Reporters and editors of the News of the World tapped into the cell phones of thousands of public and private individuals in a frantic chase for scoops in the cutthroat media circus of Great Britain. The News of the World reportedly paid a private investigator as much as 100,000 pounds sterling a year to hack phones. The editor of the paper during part of that time, Rebekah Brooks, claims she did not know about the hacking.
My question is, who approved the expense accounts authorizing payments for the hacking? When the first bill was submitted, didn’t anyone question what it was for? Assuming a lower level editor signed off on it, didn’t senior management, including Brooks and the paper’s controller and auditor, question how and why £100,000 was spent? What, they might have asked, did we get for our £100,000?
It is inconceivable they did not know. It is intolerable they condoned this breach of journalistic ethics. Brooks has resigned as head of Murdoch’s publishing interests; she was arrested today.
As is so often the case in today’s media world, a scoop of cash is the only way to get a scoop of news.
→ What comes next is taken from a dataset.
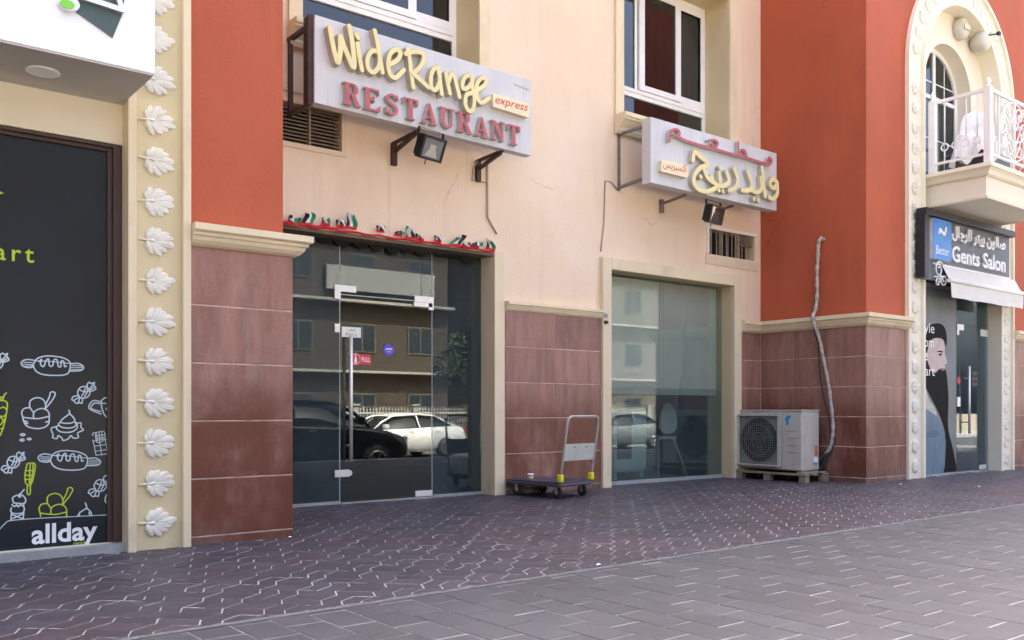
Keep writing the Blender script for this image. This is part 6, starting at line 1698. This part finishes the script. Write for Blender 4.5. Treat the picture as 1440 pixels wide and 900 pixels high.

But, as Dave pointed out to us, his reporting background instilled in him an understanding of journalism principles lacking in many of today’s media elite. Too often, he believes, chief editors of British papers have been named whose only pedigree has been experience on the entertainment beat. These young editors cared more about packaging than content, about splashy headlines than accuracy, about beating the competition than integrity.
Several of the principal characters in the Hacker-gate scandal are entertainment and public relations firm alumni, including Brooks, current British prime minister David Cameron and his former press aide, Andrew Coulson. Coulson. Sounds a lot like Charles “Chuck” Colson, the convicted Watergate conspirator who counseled Richard Nixon. Let’s not forget that among Nixon’s key advisors were chief of staff H.R. Haldeman and press secretary Ron Ziegler, both former advertising executives. Ah, the Watergate links abound.
I haven’t even touched on Fox News as a reason to put a lid on the poison Murdoch has spread throughout journalism and politics in America and Great Britain. Let’s save that for another day.